Monday, November 08, 2004

A note regarding the recent lack of activity:

  • Trent and I are each feeling a little under the weather

  • Site maintenance issues continue to take up a lot of time and effort

  • It's early November

Our most pressing issue is one which, once resolved, should leave everyone feeling pretty pleased. In the meantime, if you're starved for warm and fuzzy news, Ryan Anderson claims to be nearing a comeback. The 6'11 southpaw who hasn't thrown a competitive pitch since 2000 remains positive and upbeat about his chances at a big league career, looking to break camp with a team and resume his ascent to the Majors.

Anderson, as you surely remember, was once a strikeout machine who posted unacceptable walk rates over three Minor League seasons. When healthy, the Little Unit had three big flaws:

  • Struggled against lefties

  • Poor control

  • Lousy work ethic

Now, more than four years removed from his first major injury, Anderson has answered the questions about his attitude and ethic but simultaneously introduced a new concern: health. He's had three significant surgeries since 2000, getting work on a torn rotator cuff and similarly damaged labrum. At this point, it seems extremely unlikely that Anderson ever completes another professional season before he calls it quits.

Understand that by no means am I rooting against the guy; he's displayed tremendous perseverance, and - much like Justin Thompson - makes for a heartwarming "against all odds" story, should he ever achieve his goals. However, we've heard all this stuff before. Just last March, Anderson deemed 2004 to be his last chance.
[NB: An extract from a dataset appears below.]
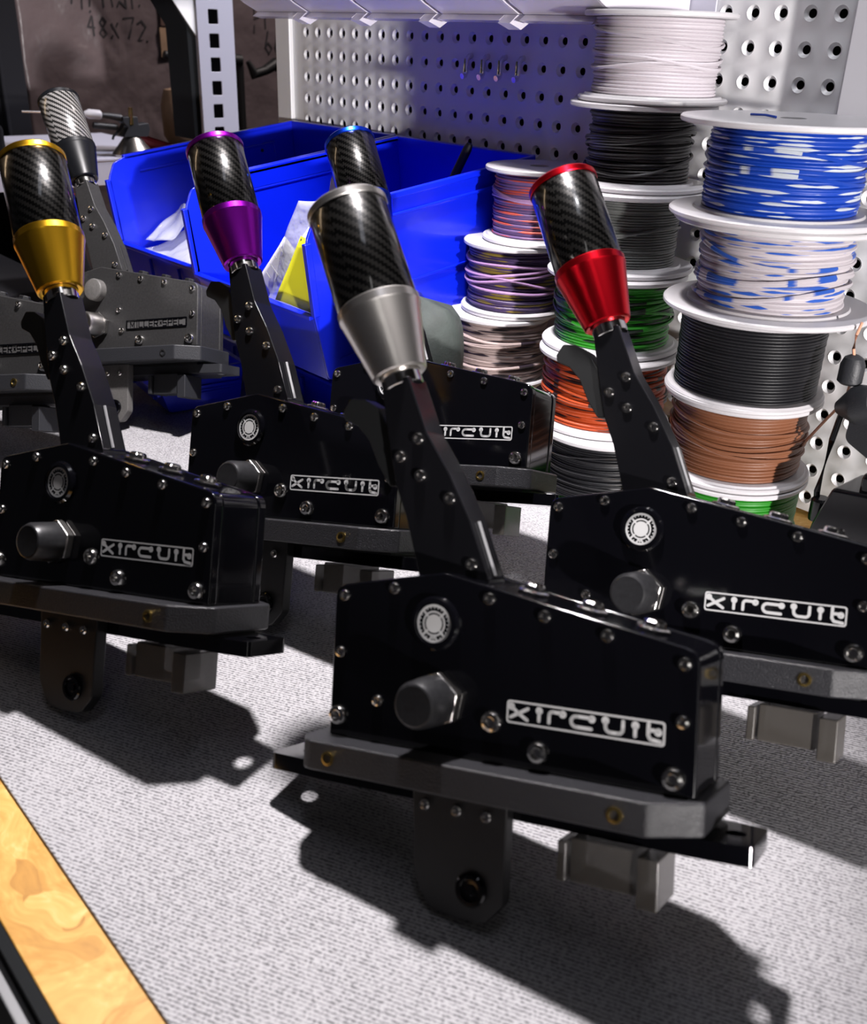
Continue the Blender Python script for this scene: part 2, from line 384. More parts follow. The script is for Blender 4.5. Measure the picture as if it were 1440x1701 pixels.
# shallow clear bins hung high on the pegboard
def clear_bin(i):
    x0 = 152 + 107 * i
    root = empty('clear_parts_bin', (x0 + 52, -70, 392))
    sh = MB()
    W = 101; n = 2.2
    side = [(0, 0), (-95, 0), (-112, 8), (-138, 24), (-138, 34), (-92, 72), (-4, 72), (0, 72)]
    def loc(o): o.location = (0, 0, 0); return o
    for s_ in (-W / 2, W / 2 - n): sh.prism([(p[0] + 66, p[1]) for p in side], s_, s_ + n, 'x')
    sh.prism([(66, 0), (-29, 0), (-29, n), (66, n)], -W / 2 + n, W / 2 - n, 'x')
    sh.prism([(66, 0), (64, 0), (64, 72), (66, 72)], -W / 2 + n, W / 2 - n, 'x')
    loc(sh.build('bin_shell', 'clear_plastic', root, bevel=.5))
    fr = MB(); fr.prism([(-29, 0), (-46, 8), (-72, 24), (-72, 34), (-70, 34), (-70, 25), (-45, 10), (-29, n)], -W / 2 + n, W / 2 - n, 'x')
    loc(fr.build('front_lip', 'clear_plastic', root, bevel=.5))
    cl = MB(); cl.prism([(-29, -.4), (-38, -7), (-24, -12), (-8, -3), (4, -.4)], W / 2 - 16, W / 2 - 1, 'x'); cl.prism([(-29, -.4), (-36, -5), (-24, -7), (-8, -.4)], -W / 2 + 2, W / 2 - 17, 'x')
    loc(cl.build('underside_rib', 'clear_plastic', root))
    return root
pos = ['above the bare left end of the pegboard', 'second from the left in the top row', 'third from the left in the top row, above the steel hooks', 'fourth from the left in the top row', 'touching the tall stack of spools, rightmost of the row']
for i in range(5): tag(clear_bin(i - 1), 'clear plastic parts bin ' + pos[i], 'bin', 'clear parts bins hung on the pegboard')
tag(MB().box(20, 600, -2.5, -.4, 398, 455).build('hanging_rail', 'rack_grey'), 'grey louvred rail carrying the clear parts bins', 'rail')

# white panel at the right end of the pegboard
wp = MB().box(733, 960, -22, -1.5, 313, 520).build('white_enclosure', 'white_plastic', bevel=2)
tag(wp, 'plain white plastic box fixed to the right end of the pegboard', 'box')

# ------------------------------------------------------------------ blue storage bins
def blue_bin(name_loc, W, D, H, yaw, tilt, lip=.42, label='', group='blue storage bins', cat='storage bin', pegs=True):
    """origin: top back left corner of the bin; x right, -y to the viewer"""
    mtx = Matrix.Translation(Vector(name_loc) * K) @ Matrix.Rotation(yaw, 4, 'Z') @ Matrix.Rotation(tilt, 4, 'X')
    root = empty('storage_bin', mtx=mtx)
    t = 2.6; dr = .03
    # side outline in (y, z), front is -D
    side = [(0, 0), (-D + 26, 0), (-D + 10, -5), (-D + 1, -20), (-D, -H * (1 - lip) * .95), (-D - 1, -H * (1 - lip)), (-D + 6, -H), (-6, -H)]
    sh = MB()
    sh.prism(rounded(side, [0, 14, 8, 10, 0, 0, 6, 6]), 0, t, 'x'); sh.prism(rounded(side, [0, 14, 8, 10, 0, 0, 6, 6]), W - t, W, 'x')
    sh.prism([(0, 0), (-t, 0), (-8, -H), (-6, -H)], t, W - t, 'x')
    sh.prism([(-6, -H), (-D + 6, -H), (-D + 6, -H + t), (-6, -H + t)], t, W - t, 'x')
    sh.build('bin_shell', 'bin_blue', root, bevel=.8)
    fr = MB(); fr.prism([(-D - 1, -H * (1 - lip)), (-D + 6, -H), (-D + 6 + t, -H), (-D + t - 1, -H * (1 - lip))], t, W - t, 'x')
    fr.box(t, W - t, -D - 5, -D + 2, -H * (1 - lip) - 3, -H * (1 - lip) + 1)
    fr.box(W * .5 - 34, W * .5 - 31, -D - 4, -D, -H + 10, -H * (1 - lip) - 8); fr.box(W * .5 + 31, W * .5 + 34, -D - 4, -D, -H + 10, -H * (1 - lip) - 8)
    fr.build('front_lip', 'bin_blue', root, bevel=.8)
    rm = MB()
    for x0, x1 in ((-3, t), (W - t, W + 3)):
        rm.box(x0, x1, -D + 24, 0, -4, 1.5); rm.box(x0, x1, -D - 3, -D + 4, -H * (1 - lip), -22)
        rm.box(x0, x1, -D + 24, -6, -19, -16.5)
    rm.box(0, W, -t, 3, -5, 1.5)
    rm.build('rim', 'bin_blue', root, bevel=1)
    for x0, x1 in ((t, t + 1.2), (W - t - 1.2, W - t), (W, W + 1.4)):
        st = MB(); st.box(x0, x1, -D + 40, -32, -20, -18); st.box(x0, x1, -34, -32, -H + 25, -18)
        if x0 >= W: st.box(x0, x1, -D + 20, -12, -H * .55, -H * .55 + 2); st.box(x0, x1, -D + 20, -12, -H + 16, -H + 18)
        st.build('stiffening_rib', 'bin_blue', root, bevel=.4)
    hl = MB(); hl.lathe([(0, 0), (2.2, 0), (2.2, .5), (0, .5)], Matrix.Translation((t, -52, -26)) @ Matrix.Rotation(pi / 2, 4, 'Y'), 12); hl.build('rivet_hole', 'matte_black', root)
    tag(root, label, cat, group); return root
binA = blue_bin((-8, -20, 268), 205, 262, 150, .02, .13, .38, 'upper blue storage bin nearest the shelving post, holding empty clear bags')
binB = blue_bin((209, -20, 268), 214, 278, 150, .0, .13, .42, 'upper blue storage bin nearer the wire spools, holding a bag with a yellow card')
for x, w_, lab in ((0, 196, 'lower blue storage bin under the one with empty bags, in shade'), (210, 192, 'lower blue storage bin in shade under the one with the yellow card')):
    blue_bin((x, -10, 86), w_, 190, 85, 0, 0, .5, lab)
blue_bin((118, -232, 46), 108, 92, 42, -.12, 0, .5, 'small blue bin on the mat behind the grey handbrakes', 'blue storage bins')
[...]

Around the same point in time, Bryan Price remarked that Anderson "looked very good...the best I've ever seen him." In the previous March, Anderson established that his goal for 2003 was to "just be able to play." You see the same kind of stuff every year - people talking about the kid's resilience, and Anderson being quoted as saying something like "I'll play anywhere, I just want to pitch."

Don't buy into the hype. Let him throw an inning first.

In other news, Jim Street is the latest media figure to call Jason Varitek the "heart and soul" of the Red Sox.

He also states that "there is no reason to think Boone and Spiezio won't bounce back from poor seasons in 2004."

If you don't read Mariner Mailbag, you're not missing much.